Erlang/OTP R10B-10 has been released

[Richard A. O'Keefe]

David Hopwood <david.nospam.hopwood@REDACTED> replied
to my observations about conditional compilation.
I always read anything of his that I see with interest and respect,
so it was a little alarming to see that we didn't appear to agree.
	My experience (mainly in C, but not specific to C) is that this
	is not sufficient in practice.  For example, in a recent
	embedded system, I have:
	
	#define ENABLE_CONTROL            1
	#define ENABLE_HEATER             0
	#define ENABLE_HEATER_ALARM       0
	#define ENABLE_UV                 1
	#define ENABLE_ANTISTATIC         1
	
	and so on, for ~89 features.
	
	This does not mean that there are 2^89 combinations of features
	that need to be tested.  The final program is going to have
	*all* remaining features enabled, after any that don't work or
	are redundant have been stripped out.  A test with some features
	disabled is only intended to be a partial test.
	
Fortunately, he and I are not talking about exactly the same thing.

I was talking about feature tests IN CODE AS DELIVERED so that it is
entirely possible that no two customers will be running the same code.
The particular example program I was talking about has now been reduced
to a possible 100,000 variants, and we have determined that most of them
do NOT in fact work.  (That's because just a few of the features interact
badly.)

David Hopwood is talking about temporarily snipping stuff out
DURING DEVELOPMENT AND TESTING.

	There are two main reasons to disable a feature:
	
	 - because it doesn't work. Sometimes this is because the associated
	   hardware doesn't work yet, and sometimes the code doesn't compile or has
	   known bugs that would interfere with testing the rest of the system.
	
	 - because we want to replace it with a mock/stub implementation for testing
	   on a development system rather than on the actual hardware. In some cases the
	   code would not compile on the development system because a needed library
	   is not implemented there.
	
	Note that as well as stubbing out the code that implements it, disabling a
	feature sometimes needs to change code that would use that feature in other
	modules.
	
	While I like the general idea of feature pseudo-functions, I
	think that to be useful as a tool for testing parts of programs
	during development (which is the main thing I use conditional
	compilation for), there must be support for excluding code that
	doesn't compile.
	
There's a big difference here between C and Erlang.
In C, the presence or absence of a declaration in one place
can affect whether or not a later function can be compiled or not.

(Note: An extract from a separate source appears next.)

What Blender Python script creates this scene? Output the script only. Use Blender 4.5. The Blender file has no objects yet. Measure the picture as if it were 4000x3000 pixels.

As long as you DON'T use the preprocessor, that's not true in Erlang.
In delivery mode, you want missing functions to be errors.
But in development mode, it may be enough if the compiler *warns* about
functions that are used or exported but not defined and automatically
plants stubs that raise an exception if called.

Taking the list of reasons in turn:

 * because it doesn't work

    That's a reason for not *calling* code, but not for not *compiling* it.

   * because the hardware doesn't work yet

      Agreed that you don't want to call code that uses hardware that
      doesn't work yet, but it's not clear to me why you wouldn't want
      to *compile* it.  In fact, it might be *essential* to compile it
      to make sure that it doesn't interfere with something else.

   * because the code doesn't compile

      We are not talking about the desirability of #if in C, but in Erlang.
      It's much harder to write code that doesn't compile.  If it
      doesn't compile, I don't want it processed until it *does*, and that
      means that I *don't* want it controlled by an "ENABLE" switch that
      might accidentally be set.

   * because the code has known bugs

     This is a reason not to *call* the code, not a reason not to *compile*
     it.  You want to select test cases using some kind of rule-based thing
     that leaves out things that test bugs you know about until you are
     ready to test that those bugs have gone.

  * because we want to replace it with a mock/stub implementation

    This is the classic multiple implementations of a single interface
    issue.  This is where you want child modules and a configuration
    management system that says "in this configuration use this child,
    in that configuration use that one."

    In effect, the preprocessor does this kind of stuff *BELOW* the
    language level using a very clunky and limited language.  I'm saying
    that it should be done *ABOVE* the language level using some
    reasonable rule-based language.  (Datalog?)

   * because the code would not compile on one system because
     a needed library isn't there.

So we see that

 - test case selection needs to be informed by which tests exercise
   what, so that we don't (deliberately) *run* code that we don't
   intend to, but that doesn't have to mean we don't *compile* it

 - installing the software in different environments may require different
   implementations for some functions &c, which is very little different
   from the features for installation problem.  And this can be done
   by child modules (which we don't have, but could do with) and some
   kind of declarative configuration language.